Nada hay que sea de tanta consecuencia como el morir, nada más difícil como una buena muerte, sobre todo para aquel que no se prepara a ella durante la vida. ¿Hay cosa tan irreparable como una muerte desgraciada? Y sin embargo, ¿hay cosa para la cual se hagan menos preparativos que para una santa muerte?
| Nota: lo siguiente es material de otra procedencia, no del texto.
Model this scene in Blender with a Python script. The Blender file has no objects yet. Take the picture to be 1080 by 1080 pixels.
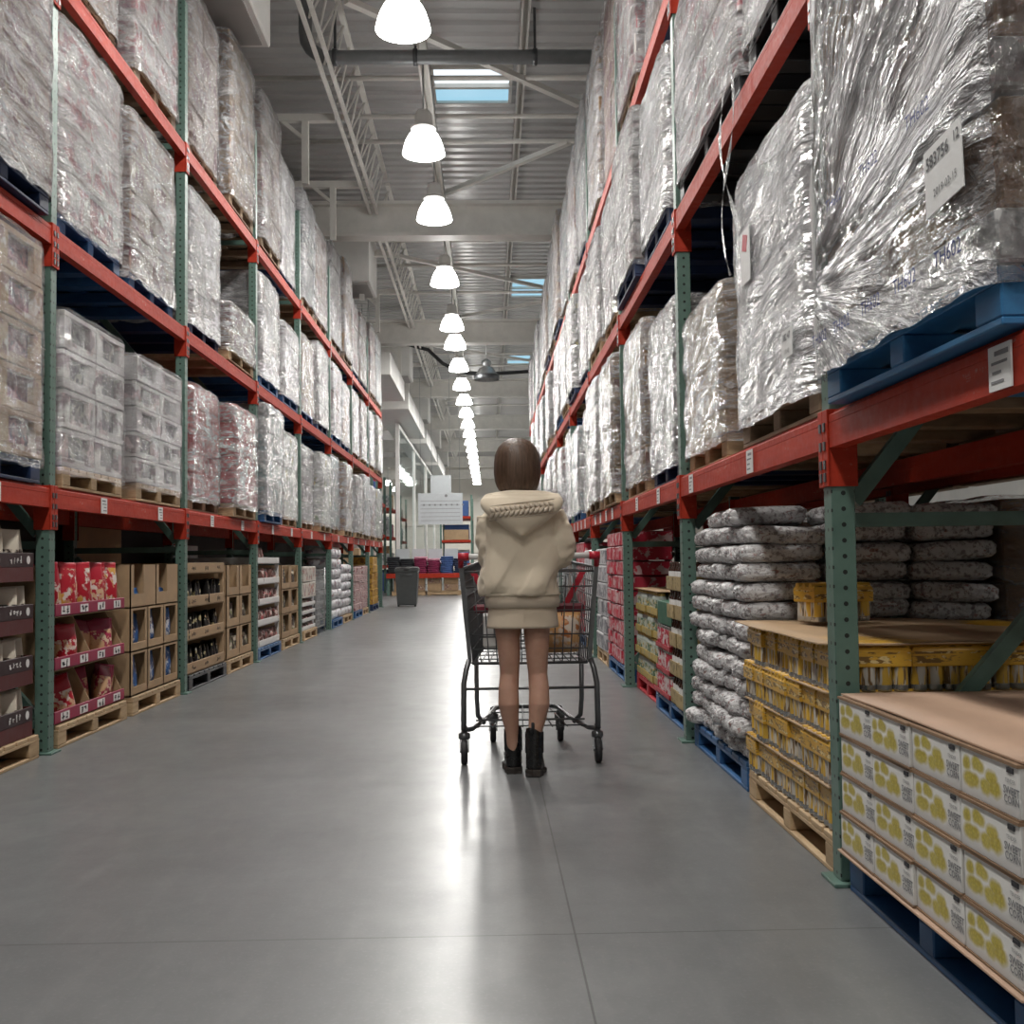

Si se pensase que para bien morir no se necesitase más que recibir los últimos Sacramentos, que besar el Crucifijo, que derramar también algunas lágrimas, nuestra imprudencia sería tal vez menos intolerable. No siempre es difícil encontrar un celoso y hábil confesor que nos asista en aquel último peligro; pero ¡cuántos a quienes no faltó ninguno de aquellos socorros murieron, sin embargo, en pecado! Morir rodeado de sacerdotes y religiosos es una muerte edificante pero no quiere decir que sea una muerte santa. Hacer una buena muerte es morir después de haber borrado todos los desórdenes de su vida, es morir en estado de gracia, es morir lleno de viva fe, de una firme esperanza, de una ardiente caridad, es morir lleno de horror a todo cuanto el mundo ama, es morir en un amor de Dios que exceda a todo otro amor. Y todo esto, ¿tan fácil es para quien amó tan poco a Dios durante su vida, para quien la pasó casi toda sin pensar en bien morir?
Cosa extraña es que uno para ganar unas oposiciones que le garanticen un elevado oficio, emplee años enteros en prepararse, siendo como es cosa de poca importancia, y sin embargo, no emplee tiempo en prepararse a la muerte, siendo así que esta preparación exige todo el tiempo de la vida.